Tuesday, June 24, 2008

Summer, Boxes, and Style

i don't care much for summer.

i'm going back between doing my chores and typing this.

my computer keeps making a clicking noise.

my cat wants me to play with her.

i'm bored.

i hate chores...

but i need to go take care of the dishes...

*sigh*

well, life sucks, pretty much...

i have decided i'm not going to try to fit myself into a box. especially with sexual orientation. i think that it's just too...restricting. i'm not gay, bi, or straight, i'm Brianna Lynne, who is just trying to figure out who she is, and doesn't need a box to define that, whatever it is.

how can i decide if i do or don't like boys if i've never kissed one, never held hands with one, never even had a real boyfriend. i've had girlfriends, but they never kissed me, and how can i decide i do or don't like girls if i've never done anything with them, either. i guess that i do think girls are hot, but still...i'm not going to be forced to decide.

the book 'What Happened to Lani Garver' helped me make that decision.

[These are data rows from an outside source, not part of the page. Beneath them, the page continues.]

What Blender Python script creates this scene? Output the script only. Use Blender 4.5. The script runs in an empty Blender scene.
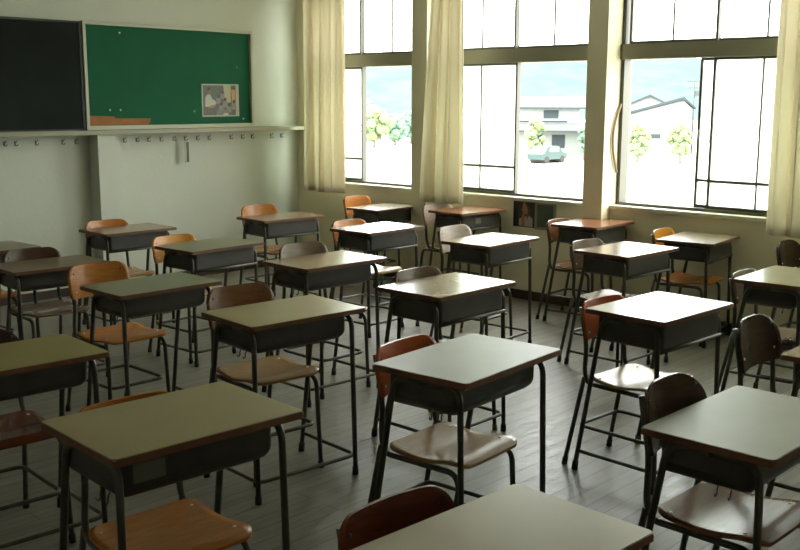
import bpy, bmesh, math, random
from mathutils import Vector, Matrix
random.seed(7)
SC = bpy.context.scene
COL = SC.collection

# ---------------------------------------------------------------- camera
cam_data = bpy.data.cameras.new('camera')
cam_data.sensor_width = 36.0
cam_data.lens = 45.24
cam_data.clip_end = 2000
cam = bpy.data.objects.new('camera', cam_data)
COL.objects.link(cam)
_r = Vector((0.6855165870960851, -0.7280496144150808, 0.003281427461912963))
_u = Vector((0.12300359095361921, 0.12025761893885237, 0.9850930015484185))
_f = Vector((0.7175911965936109, 0.6748939650324413, -0.17199130947271637))
M3 = Matrix((_r, _u, -_f)).transposed()
cam.matrix_world = Matrix.Translation((0, 0, 1.679)) @ M3.to_4x4()
SC.camera = cam

# ---------------------------------------------------------------- world, exposure
world = bpy.data.worlds.new('daylight')
SC.world = world
world.use_nodes = True
bg = world.node_tree.nodes['Background']
bg.inputs['Color'].default_value = (0.97, 1.0, 0.97, 1)
bg.inputs['Strength'].default_value = 13.0
SC.view_settings.view_transform = 'Standard'
SC.view_settings.look = 'None'
SC.view_settings.exposure = 0.0
SC.view_settings.gamma = 1.0
SC.view_settings.use_curve_mapping = False
SC.cycles.use_denoising = True
SC.cycles.max_bounces = 10
SC.cycles.diffuse_bounces = 6
SC.cycles.transparent_max_bounces = 12
SC.cycles.sample_clamp_indirect = 8.0

XW, YB = 6.89, 7.93          # window wall plane, back wall plane
CEIL = 3.05
Y0, X0 = -1.6, -2.4
BAYS = [(6.222, 7.70), (4.382, 6.042), (2.52, 4.205), (0.68, 2.34)]     # window openings in y
SILL, RAILB, RAILT, HEAD = 0.865, 1.988, 2.104, 2.74
XF = XW + 0.11               # window frame plane

for (a, b) in BAYS:          # sky portals: they only guide the sampling of the daylight
    ld = bpy.data.lights.new('sky_portal', 'AREA')
    ld.shape = 'RECTANGLE'
    ld.size = b - a
    ld.size_y = HEAD - SILL
    ld.cycles.is_portal = True
    lo = bpy.data.objects.new('sky_portal', ld)
    lo.location = (XW + 0.24, (a + b) / 2, (HEAD + SILL) / 2)
    lo.rotation_euler = (math.radians(90), 0, math.radians(90))
    COL.objects.link(lo)

# ---------------------------------------------------------------- materials
def mat(name, color, rough=0.5, metal=0.0, spec=0.5, noise=None, nscale=8.0, stretch=(1, 1, 1), bump=0.0, bscale=60.0):
    m = bpy.data.materials.new(name)
    m.use_nodes = True
    nt = m.node_tree
    p = nt.nodes['Principled BSDF']
    p.inputs['Roughness'].default_value = rough
    p.inputs['Metallic'].default_value = metal
    p.inputs['Specular IOR Level'].default_value = spec
    p.inputs['Base Color'].default_value = (*color, 1)
    if noise is not None or bump:
        tc = nt.nodes.new('ShaderNodeTexCoord')
        mp = nt.nodes.new('ShaderNodeMapping')
        mp.inputs['Scale'].default_value = stretch
        nt.links.new(tc.outputs['Object'], mp.inputs['Vector'])
    if noise is not None:
        n = nt.nodes.new('ShaderNodeTexNoise')
        n.inputs['Scale'].default_value = nscale
        n.inputs['Detail'].default_value = 5
        nt.links.new(mp.outputs['Vector'], n.inputs['Vector'])
        r = nt.nodes.new('ShaderNodeValToRGB')
        r.color_ramp.elements[0].position = 0.35
        r.color_ramp.elements[1].position = 0.65
        r.color_ramp.elements[0].color = (*color, 1)
        r.color_ramp.elements[1].color = (*noise, 1)
        nt.links.new(n.outputs['Fac'], r.inputs['Fac'])
        nt.links.new(r.outputs['Color'], p.inputs['Base Color'])
    if bump:
        n2 = nt.nodes.new('ShaderNodeTexNoise')
        n2.inputs['Scale'].default_value = bscale
        n2.inputs['Detail'].default_value = 4
        nt.links.new(mp.outputs['Vector'], n2.inputs['Vector'])
        b = nt.nodes.new('ShaderNodeBump')
        b.inputs['Strength'].default_value = bump
        b.inputs['Distance'].default_value = 0.01
        nt.links.new(n2.outputs['Fac'], b.inputs['Height'])
        nt.links.new(b.outputs['Normal'], p.inputs['Normal'])
    return m

def wood(name, c1, c2, rough=0.27, spec=0.28):
    return mat(name, c1, rough, 0, spec, noise=c2, nscale=6.0, stretch=(2.0, 14.0, 14.0))

M = {}
M['wall_back'] = mat('wall_plaster_back', (0.60, 0.62, 0.535), 0.7, noise=(0.565, 0.59, 0.50), nscale=1.3, bump=0.15, bscale=25)
M['wall_win'] = mat('wall_plaster_window', (0.72, 0.66, 0.47), 0.75, noise=(0.68, 0.62, 0.43), nscale=1.5, bump=0.15, bscale=25)
M['wall_dim'] = mat('wall_plaster_side', (0.74, 0.72, 0.62), 0.8)
M['ceil'] = mat('ceiling_board', (0.82, 0.81, 0.74), 0.9)
M['base'] = mat('baseboard_wood', (0.05, 0.035, 0.02), 0.6)
M['frame'] = mat('window_paint_darkened', (0.09, 0.088, 0.06), 0.5)  # window paint, colour darkened to offset strong skylight on the jambs
M['rail'] = mat('window_paint_lightened', (0.24, 0.225, 0.155), 0.55)  # same window paint, colour lightened to offset shade on the room side
M['sash'] = mat('sash_metal', (0.085, 0.077, 0.055), 0.45)
M['sill'] = mat('sill_paint', (0.62, 0.60, 0.46), 0.5)
M['steel'] = mat('dark_painted_steel', (0.050, 0.048, 0.034), 0.38, 0.0, 0.5, noise=(0.075, 0.07, 0.045), nscale=20)
M['steel_box'] = mat('dark_steel_sheet', (0.046, 0.045, 0.037), 0.42, 0.0, 0.5, noise=(0.06, 0.058, 0.046), nscale=10)
M['rubber'] = mat('black_rubber', (0.02, 0.02, 0.017), 0.7)
M['gold_cap'] = mat('yellowed_foot_cap', (0.35, 0.24, 0.03), 0.5)
M['chrome'] = mat('bright_rivet', (0.75, 0.73, 0.66), 0.3, 1.0)
M['dark_rivet'] = mat('dark_rivet', (0.04, 0.03, 0.02), 0.4)
M['edge'] = mat('desk_edge_band', (0.13, 0.05, 0.024), 0.45, noise=(0.17, 0.07, 0.03), nscale=20)
TOPS = {
 'tan': mat('laminate_tan', (0.37, 0.295, 0.135), 0.30, noise=(0.335, 0.265, 0.118), nscale=5),
 'olive': mat('laminate_olive', (0.31, 0.255, 0.075), 0.30, noise=(0.28, 0.23, 0.066), nscale=5),
 'green': mat('laminate_greygreen', (0.25, 0.245, 0.15), 0.30, noise=(0.225, 0.22, 0.135), nscale=5),
 'brown': mat('laminate_brown', (0.27, 0.175, 0.095), 0.22, 0, 0.7, noise=(0.21, 0.13, 0.07), nscale=6),
 'red': mat('laminate_reddish', (0.28, 0.125, 0.062), 0.22, 0, 0.6, noise=(0.22, 0.092, 0.045), nscale=6),
 'grey': mat('laminate_pale_grey', (0.30, 0.285, 0.20), 0.42, noise=(0.265, 0.25, 0.175), nscale=4),
 'gloss': mat('laminate_glossy', (0.30, 0.275, 0.19), 0.22, 0, 0.8, noise=(0.27, 0.245, 0.17), nscale=5),
 'dark': mat('laminate_dark', (0.20, 0.15, 0.082), 0.28, noise=(0.165, 0.12, 0.066), nscale=5),
}
WOODS = {
 'orange': wood('ply_orange', (0.50, 0.19, 0.035), (0.42, 0.145, 0.025)),
 'bright': wood('ply_bright_orange', (0.66, 0.27, 0.03), (0.58, 0.22, 0.025)),
 'red': wood('ply_red_orange', (0.50, 0.105, 0.018), (0.42, 0.08, 0.014)),
 'tan': wood('ply_tan', (0.37, 0.205, 0.08), (0.31, 0.16, 0.06)),
 'brown': wood('ply_brown', (0.24, 0.105, 0.042), (0.19, 0.08, 0.032)),
 'grey': wood('ply_grey_brown', (0.22, 0.15, 0.095), (0.18, 0.12, 0.075)),
 'pink': wood('ply_pale', (0.46, 0.36, 0.29), (0.40, 0.30, 0.24)),
 'dark': wood('ply_dark', (0.085, 0.045, 0.025), (0.065, 0.034, 0.019)),
 'maroon': wood('ply_maroon', (0.15, 0.042, 0.018), (0.115, 0.032, 0.014)),
 'straw': wood('ply_straw', (0.48, 0.33, 0.14), (0.41, 0.27, 0.11)),
}

def floor_mat():
    m = bpy.data.materials.new('worn_floor_boards')
    m.use_nodes = True
    nt = m.node_tree
    p = nt.nodes['Principled BSDF']
    tc = nt.nodes.new('ShaderNodeTexCoord')
    br = nt.nodes.new('ShaderNodeTexBrick')
    br.inputs['Scale'].default_value = 1.0
    br.inputs['Brick Width'].default_value = 1.8
    br.inputs['Row Height'].default_value = 0.09
    br.inputs['Mortar Size'].default_value = 0.0035
    br.inputs['Color1'].default_value = (0.205, 0.187, 0.15, 1)
    br.inputs['Color2'].default_value = (0.17, 0.155, 0.124, 1)
    br.inputs['Mortar'].default_value = (0.11, 0.10, 0.078, 1)
    nt.links.new(tc.outputs['Object'], br.inputs['Vector'])
    mp = nt.nodes.new('ShaderNodeMapping')
    mp.inputs['Scale'].default_value = (1.2, 7, 1)
    nt.links.new(tc.outputs['Object'], mp.inputs['Vector'])
    n = nt.nodes.new('ShaderNodeTexNoise')
    n.inputs['Scale'].default_value = 3.0
    n.inputs['Detail'].default_value = 8
    nt.links.new(mp.outputs['Vector'], n.inputs['Vector'])
    mx = nt.nodes.new('ShaderNodeMixRGB')
    mx.blend_type = 'OVERLAY'
    mx.inputs['Fac'].default_value = 0.7
    nt.links.new(br.outputs['Color'], mx.inputs['Color1'])
    nt.links.new(n.outputs['Fac'], mx.inputs['Color2'])
    nt.links.new(mx.outputs['Color'], p.inputs['Base Color'])
    rr = nt.nodes.new('ShaderNodeMapRange')
    rr.inputs['To Min'].default_value = 0.28
    rr.inputs['To Max'].default_value = 0.55
    nt.links.new(n.outputs['Fac'], rr.inputs['Value'])
    nt.links.new(rr.outputs['Result'], p.inputs['Roughness'])
    b = nt.nodes.new('ShaderNodeBump')
    b.inputs['Strength'].default_value = 0.35
    b.inputs['Distance'].default_value = 0.004
    add = nt.nodes.new('ShaderNodeMath')
    add.operation = 'SUBTRACT'
    nt.links.new(n.outputs['Fac'], add.inputs[0])
    nt.links.new(br.outputs['Fac'], add.inputs[1])
    nt.links.new(add.outputs[0], b.inputs['Height'])
    nt.links.new(b.outputs['Normal'], p.inputs['Normal'])
    return m
M['floor'] = floor_mat()

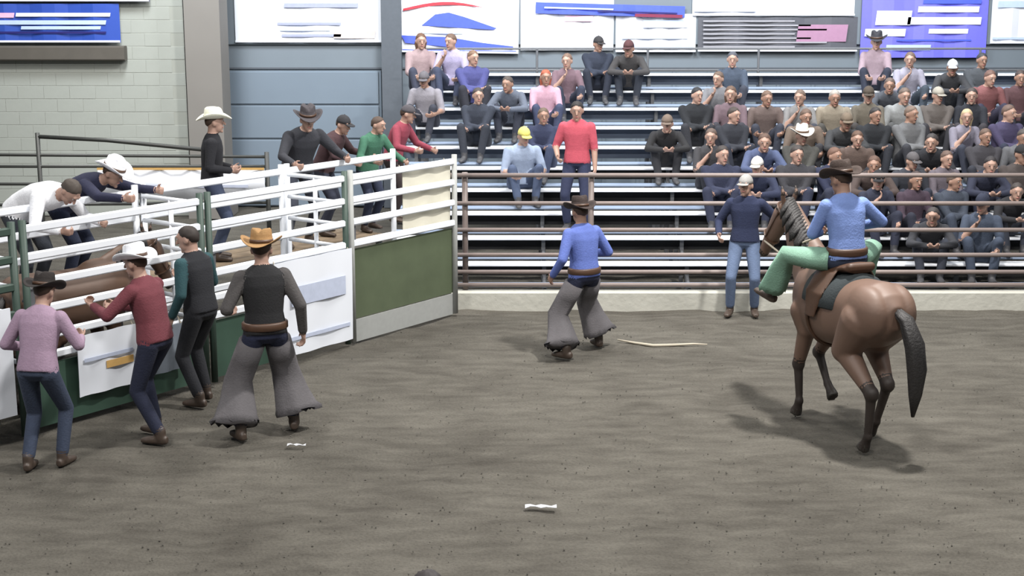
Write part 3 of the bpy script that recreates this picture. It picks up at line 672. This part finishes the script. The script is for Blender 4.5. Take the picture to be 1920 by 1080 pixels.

Lani doesn't put himself in ANY box. a conversation he has with someone (i don't have the book right here, but this is pretty close):

"do you like boys?"

"i love boys."

"do you like girls?"

"i love girls."

"are you bi?"

"that's a pretty sizeable box..."

the words "that's a pretty sizeable box" have stuck in my head ever since i read that book. it makes sense...why should i try to fit into a box? let the people trying to place me get confused all they want. they don't need to understand me or put me in their restricting categories.


another thing...

you know how people always are either trying to go against the grain, claiming they don't care about society's rules? well, if they don't care about society's rules, why do they work so hard to go against them? if they didn't care, then it wouldn't matter to them if something was or wasn't in style. obviously, since they pay enough attention to have everything they do be fashionably out of style, they do care. i've decided i'm simply going to dress and act like i want, whether it's in or out of style. for clothes, if it looks good, that's all that matter, not whether it's in or out or fashionably out. which makes no sense anyways. the whole thing of in and out and fashionably out just makes no sense to begin with.

*sigh*

Quote of the Day

“The worst crime is faking it.”
~Kurt Cobain

xoxo, peace,

Brii333

Saturday, June 14, 2008

No Buisiness like Show Buisiness...

omygodomygodomygod!!!!!!!!! for school, we had a music trip to NYC, which was amazing enough, but we got to go see Wicked at the Gershwin Theater...i don't think i've ever seen anything so amazing, and i'm positive i'll never feel that thrill at any place but the theater. i wanted to be up there so bad, i could've died.

so, my new goal is to make it to Broadway. i'm going to work harder then anyone's ever worked before, and i'm going to make it. i've always loved theater, but i never thought it would be so amazing, so beautiful...i want to be a part of something that astonishingly beautiful...

and the play touched me. i felt like i could relate to Elphaba...sure, i don't have green skin, and i'm not a witch, but...i've been pushed around and made fun of my whole life, like that. and the song 'Defying Gravity' totally just...it was amazing. i was speechless. that song made me realize that, damnit, i can do whatever i want in life, even if someone else says i'm not good enough. i can make myself good enough. i can do it, and goddamnit, i will. i'll push myself beyond what i've ever been pushed before, and i will make it happen.

quote of the day

Elphaba: it's time to try defying gravity, i think i'll try defying gravity, and you can't pull me down...

Glinda: Can't i make you understand, you're having delusions of granduer...?

Elphaba: i'm through accepting limits cause someone says they're so. some things i cannot change,but 'till i try, i'll never know. too long i've been afraid of loosing love, i guess i've lost. well, if that's love, it comes at much too high a cost...

i'd sooner buy defying gravity, kiss me goodbye, i'm defying gravity, and you can't pull me down...

unlimited, together we're unlimited. together, we'll be the greatest team there's ever been, Glinda--dreams the way we planned 'em...

Glinda: ...if we work in tandem...

Both: there's no fight we cannot win, just you and i--defying gravity. with you and i,defying gravity...

Elphaba: they'll never bring us down...

so if you care to find me, look to the western sky, assomeone told me lately, "everyone deserves the chance to fly." and if i'm flying solo, at least i'm flying free. to those who'd ground me, take a message back from me: tell them how i'm, defying gravity. i'm flying high, defying gravity, and soon i'll match them in renown. and nobody, in all of oz, no wizard that there is or was, is ever gonna bring me down!